Beginning with the first line of the data below, extract each line up to and including the one containing "SC.camera = cam". Copy them exactly and add nothing.
"""
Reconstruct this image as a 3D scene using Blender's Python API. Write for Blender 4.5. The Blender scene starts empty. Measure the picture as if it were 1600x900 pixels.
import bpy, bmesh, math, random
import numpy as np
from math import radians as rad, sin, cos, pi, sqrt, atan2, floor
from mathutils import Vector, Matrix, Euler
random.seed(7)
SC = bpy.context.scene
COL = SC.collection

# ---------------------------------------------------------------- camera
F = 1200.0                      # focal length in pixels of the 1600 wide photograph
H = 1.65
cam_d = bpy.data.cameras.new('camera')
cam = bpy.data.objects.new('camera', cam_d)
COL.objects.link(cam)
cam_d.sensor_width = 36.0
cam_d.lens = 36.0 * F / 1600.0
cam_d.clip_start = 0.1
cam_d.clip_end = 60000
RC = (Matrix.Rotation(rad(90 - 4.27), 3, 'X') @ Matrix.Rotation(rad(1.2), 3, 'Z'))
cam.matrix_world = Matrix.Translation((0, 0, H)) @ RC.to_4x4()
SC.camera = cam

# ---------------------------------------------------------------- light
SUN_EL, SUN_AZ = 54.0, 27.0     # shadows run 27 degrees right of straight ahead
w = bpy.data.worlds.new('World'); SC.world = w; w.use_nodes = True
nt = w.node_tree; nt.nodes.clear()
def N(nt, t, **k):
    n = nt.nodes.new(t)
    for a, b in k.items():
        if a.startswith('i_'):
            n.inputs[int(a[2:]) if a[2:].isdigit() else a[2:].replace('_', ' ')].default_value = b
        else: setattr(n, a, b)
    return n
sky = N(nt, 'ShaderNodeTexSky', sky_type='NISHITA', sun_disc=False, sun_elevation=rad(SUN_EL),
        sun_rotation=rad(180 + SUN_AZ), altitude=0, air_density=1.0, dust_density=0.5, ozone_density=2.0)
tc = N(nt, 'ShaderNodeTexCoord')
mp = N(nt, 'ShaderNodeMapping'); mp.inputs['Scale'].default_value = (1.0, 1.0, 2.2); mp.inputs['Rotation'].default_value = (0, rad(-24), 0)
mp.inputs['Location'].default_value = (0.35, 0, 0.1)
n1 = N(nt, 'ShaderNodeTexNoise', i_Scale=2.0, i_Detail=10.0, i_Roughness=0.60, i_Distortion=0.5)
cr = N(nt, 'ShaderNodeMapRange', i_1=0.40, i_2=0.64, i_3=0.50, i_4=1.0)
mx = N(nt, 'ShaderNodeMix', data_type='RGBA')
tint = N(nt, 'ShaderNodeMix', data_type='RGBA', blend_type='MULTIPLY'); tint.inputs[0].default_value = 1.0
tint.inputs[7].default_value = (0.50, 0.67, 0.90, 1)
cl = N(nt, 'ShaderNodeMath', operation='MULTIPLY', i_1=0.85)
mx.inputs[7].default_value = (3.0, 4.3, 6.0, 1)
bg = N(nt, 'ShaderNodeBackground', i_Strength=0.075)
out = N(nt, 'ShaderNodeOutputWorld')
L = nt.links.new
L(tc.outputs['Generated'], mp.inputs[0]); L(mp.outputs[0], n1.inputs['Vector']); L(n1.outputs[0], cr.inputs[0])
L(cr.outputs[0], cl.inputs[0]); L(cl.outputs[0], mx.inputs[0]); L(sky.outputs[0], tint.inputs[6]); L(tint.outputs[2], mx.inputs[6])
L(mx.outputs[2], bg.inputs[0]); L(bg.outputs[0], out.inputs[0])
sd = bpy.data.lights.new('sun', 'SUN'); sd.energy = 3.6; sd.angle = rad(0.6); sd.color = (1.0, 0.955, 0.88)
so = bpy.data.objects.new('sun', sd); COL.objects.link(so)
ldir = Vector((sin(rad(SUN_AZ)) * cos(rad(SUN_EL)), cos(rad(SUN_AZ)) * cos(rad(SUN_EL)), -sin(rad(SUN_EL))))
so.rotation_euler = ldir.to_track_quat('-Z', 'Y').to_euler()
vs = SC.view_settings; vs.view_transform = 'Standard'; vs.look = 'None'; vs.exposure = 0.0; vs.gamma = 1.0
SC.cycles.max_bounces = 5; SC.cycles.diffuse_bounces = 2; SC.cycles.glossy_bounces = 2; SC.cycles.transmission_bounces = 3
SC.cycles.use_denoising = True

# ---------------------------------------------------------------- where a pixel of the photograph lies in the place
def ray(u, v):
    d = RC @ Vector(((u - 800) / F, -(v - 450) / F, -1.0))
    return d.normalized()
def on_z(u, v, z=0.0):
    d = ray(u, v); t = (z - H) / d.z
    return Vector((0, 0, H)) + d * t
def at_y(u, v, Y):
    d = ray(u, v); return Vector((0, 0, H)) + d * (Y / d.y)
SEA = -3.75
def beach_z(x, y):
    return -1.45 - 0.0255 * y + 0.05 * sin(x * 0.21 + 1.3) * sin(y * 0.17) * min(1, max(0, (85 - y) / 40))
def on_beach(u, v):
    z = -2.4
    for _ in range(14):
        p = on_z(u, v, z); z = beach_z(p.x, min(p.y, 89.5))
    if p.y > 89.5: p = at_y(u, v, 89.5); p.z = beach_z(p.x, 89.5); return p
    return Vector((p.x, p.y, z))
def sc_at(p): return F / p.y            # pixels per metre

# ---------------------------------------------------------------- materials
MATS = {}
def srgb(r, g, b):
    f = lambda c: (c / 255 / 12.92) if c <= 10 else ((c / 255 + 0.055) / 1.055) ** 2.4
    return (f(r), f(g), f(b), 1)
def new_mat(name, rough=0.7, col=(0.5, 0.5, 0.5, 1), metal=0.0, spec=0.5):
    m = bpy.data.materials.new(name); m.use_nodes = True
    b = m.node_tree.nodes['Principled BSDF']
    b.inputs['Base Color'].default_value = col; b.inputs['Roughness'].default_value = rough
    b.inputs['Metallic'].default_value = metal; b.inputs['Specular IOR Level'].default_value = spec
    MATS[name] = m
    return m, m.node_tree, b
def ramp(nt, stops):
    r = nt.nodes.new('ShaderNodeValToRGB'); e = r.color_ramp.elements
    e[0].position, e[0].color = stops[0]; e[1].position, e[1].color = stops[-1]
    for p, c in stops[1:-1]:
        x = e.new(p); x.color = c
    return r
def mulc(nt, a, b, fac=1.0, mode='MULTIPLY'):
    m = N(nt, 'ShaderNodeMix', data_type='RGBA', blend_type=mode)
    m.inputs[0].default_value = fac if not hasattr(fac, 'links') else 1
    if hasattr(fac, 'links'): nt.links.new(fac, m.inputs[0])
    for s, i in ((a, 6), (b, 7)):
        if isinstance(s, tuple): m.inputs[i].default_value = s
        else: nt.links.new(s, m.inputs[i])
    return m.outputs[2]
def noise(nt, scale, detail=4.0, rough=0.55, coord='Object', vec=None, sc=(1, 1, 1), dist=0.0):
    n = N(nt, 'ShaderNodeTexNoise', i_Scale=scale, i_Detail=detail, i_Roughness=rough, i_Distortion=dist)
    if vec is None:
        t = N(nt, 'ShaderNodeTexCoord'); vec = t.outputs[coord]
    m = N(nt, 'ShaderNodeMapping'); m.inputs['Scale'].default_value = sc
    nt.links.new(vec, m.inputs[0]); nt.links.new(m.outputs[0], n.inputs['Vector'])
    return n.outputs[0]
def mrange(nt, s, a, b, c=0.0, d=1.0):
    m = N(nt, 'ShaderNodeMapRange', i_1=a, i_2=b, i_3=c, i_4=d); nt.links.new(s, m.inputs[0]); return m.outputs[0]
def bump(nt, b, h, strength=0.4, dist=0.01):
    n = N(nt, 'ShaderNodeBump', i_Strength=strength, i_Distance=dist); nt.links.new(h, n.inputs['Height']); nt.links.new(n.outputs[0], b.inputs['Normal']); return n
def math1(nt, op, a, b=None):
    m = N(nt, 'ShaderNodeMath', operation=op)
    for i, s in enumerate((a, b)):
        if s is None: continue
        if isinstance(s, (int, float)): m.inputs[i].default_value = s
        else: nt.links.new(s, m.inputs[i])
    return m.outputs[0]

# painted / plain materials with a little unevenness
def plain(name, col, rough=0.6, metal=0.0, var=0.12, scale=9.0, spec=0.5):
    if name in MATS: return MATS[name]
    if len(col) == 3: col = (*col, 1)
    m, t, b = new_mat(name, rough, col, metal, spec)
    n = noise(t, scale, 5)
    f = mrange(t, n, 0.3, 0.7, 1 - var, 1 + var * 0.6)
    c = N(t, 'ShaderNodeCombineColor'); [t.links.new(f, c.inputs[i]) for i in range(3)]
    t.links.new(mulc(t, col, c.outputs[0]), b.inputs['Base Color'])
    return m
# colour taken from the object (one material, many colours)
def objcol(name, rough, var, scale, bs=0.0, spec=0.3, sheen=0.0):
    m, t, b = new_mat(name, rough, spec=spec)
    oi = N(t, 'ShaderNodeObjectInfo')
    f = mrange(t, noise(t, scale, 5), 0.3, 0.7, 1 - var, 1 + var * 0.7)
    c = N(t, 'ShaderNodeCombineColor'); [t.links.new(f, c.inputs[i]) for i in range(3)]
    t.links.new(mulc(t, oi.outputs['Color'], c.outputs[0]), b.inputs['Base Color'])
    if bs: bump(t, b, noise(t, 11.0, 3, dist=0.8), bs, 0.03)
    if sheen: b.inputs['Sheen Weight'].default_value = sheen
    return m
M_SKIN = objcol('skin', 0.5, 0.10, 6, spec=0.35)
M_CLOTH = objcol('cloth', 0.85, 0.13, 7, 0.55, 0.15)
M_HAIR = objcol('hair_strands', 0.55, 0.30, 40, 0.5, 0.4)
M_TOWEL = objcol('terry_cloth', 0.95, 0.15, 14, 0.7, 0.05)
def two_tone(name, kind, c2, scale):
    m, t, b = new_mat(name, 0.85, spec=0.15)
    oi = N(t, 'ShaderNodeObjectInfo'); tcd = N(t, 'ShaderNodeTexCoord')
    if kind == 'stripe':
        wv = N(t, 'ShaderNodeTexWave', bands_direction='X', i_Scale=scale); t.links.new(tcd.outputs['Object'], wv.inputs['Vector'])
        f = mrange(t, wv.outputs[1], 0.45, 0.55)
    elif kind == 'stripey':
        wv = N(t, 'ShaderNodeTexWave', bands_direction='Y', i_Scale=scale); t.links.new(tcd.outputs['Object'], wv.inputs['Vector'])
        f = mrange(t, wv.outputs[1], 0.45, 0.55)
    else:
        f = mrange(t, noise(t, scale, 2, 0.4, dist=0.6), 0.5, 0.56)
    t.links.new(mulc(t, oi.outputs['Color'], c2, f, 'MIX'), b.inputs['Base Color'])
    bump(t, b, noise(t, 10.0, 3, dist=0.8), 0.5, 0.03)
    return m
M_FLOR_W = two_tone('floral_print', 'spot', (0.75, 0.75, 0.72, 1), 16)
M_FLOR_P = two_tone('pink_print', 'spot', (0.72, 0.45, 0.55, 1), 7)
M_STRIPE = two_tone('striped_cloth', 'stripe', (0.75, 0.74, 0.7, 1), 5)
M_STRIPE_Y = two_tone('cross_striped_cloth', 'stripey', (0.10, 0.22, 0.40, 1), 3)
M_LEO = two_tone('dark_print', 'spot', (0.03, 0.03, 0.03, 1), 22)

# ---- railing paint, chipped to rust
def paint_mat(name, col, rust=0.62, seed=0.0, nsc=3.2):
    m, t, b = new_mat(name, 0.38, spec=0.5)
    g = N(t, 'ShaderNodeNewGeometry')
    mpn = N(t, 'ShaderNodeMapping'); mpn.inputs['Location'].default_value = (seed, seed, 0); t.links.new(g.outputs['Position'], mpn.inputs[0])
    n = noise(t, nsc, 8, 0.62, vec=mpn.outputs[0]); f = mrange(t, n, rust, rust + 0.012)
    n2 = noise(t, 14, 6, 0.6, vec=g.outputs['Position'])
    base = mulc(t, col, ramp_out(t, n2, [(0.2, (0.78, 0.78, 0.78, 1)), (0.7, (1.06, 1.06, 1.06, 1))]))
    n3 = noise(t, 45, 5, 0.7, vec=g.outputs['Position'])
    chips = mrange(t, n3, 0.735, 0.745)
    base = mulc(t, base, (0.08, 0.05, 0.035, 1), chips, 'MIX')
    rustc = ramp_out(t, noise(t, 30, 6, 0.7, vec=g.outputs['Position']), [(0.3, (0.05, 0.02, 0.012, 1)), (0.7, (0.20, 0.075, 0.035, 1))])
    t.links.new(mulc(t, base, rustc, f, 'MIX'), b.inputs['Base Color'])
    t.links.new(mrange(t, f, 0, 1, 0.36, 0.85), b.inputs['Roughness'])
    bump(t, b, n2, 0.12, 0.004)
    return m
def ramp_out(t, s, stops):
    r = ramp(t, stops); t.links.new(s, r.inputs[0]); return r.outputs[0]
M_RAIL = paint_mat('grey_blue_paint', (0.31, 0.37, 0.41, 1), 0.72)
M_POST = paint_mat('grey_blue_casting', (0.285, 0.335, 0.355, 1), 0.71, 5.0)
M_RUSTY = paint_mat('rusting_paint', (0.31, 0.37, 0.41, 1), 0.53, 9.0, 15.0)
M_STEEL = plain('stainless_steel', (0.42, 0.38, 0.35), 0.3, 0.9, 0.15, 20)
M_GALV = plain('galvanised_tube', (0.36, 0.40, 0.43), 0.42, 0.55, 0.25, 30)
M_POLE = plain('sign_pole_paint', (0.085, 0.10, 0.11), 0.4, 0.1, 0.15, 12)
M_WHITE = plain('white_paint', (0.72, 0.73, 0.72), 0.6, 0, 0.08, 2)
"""
**Finished exercise**
Reconstruct this image as a 3D scene using Blender's Python API. Write for Blender 4.5. The Blender scene starts empty. Measure the picture as if it were 1600x900 pixels.
import bpy, bmesh, math, random
import numpy as np
from math import radians as rad, sin, cos, pi, sqrt, atan2, floor
from mathutils import Vector, Matrix, Euler
random.seed(7)
SC = bpy.context.scene
COL = SC.collection

# ---------------------------------------------------------------- camera
F = 1200.0                      # focal length in pixels of the 1600 wide photograph
H = 1.65
cam_d = bpy.data.cameras.new('camera')
cam = bpy.data.objects.new('camera', cam_d)
COL.objects.link(cam)
cam_d.sensor_width = 36.0
cam_d.lens = 36.0 * F / 1600.0
cam_d.clip_start = 0.1
cam_d.clip_end = 60000
RC = (Matrix.Rotation(rad(90 - 4.27), 3, 'X') @ Matrix.Rotation(rad(1.2), 3, 'Z'))
cam.matrix_world = Matrix.Translation((0, 0, H)) @ RC.to_4x4()
SC.camera = cam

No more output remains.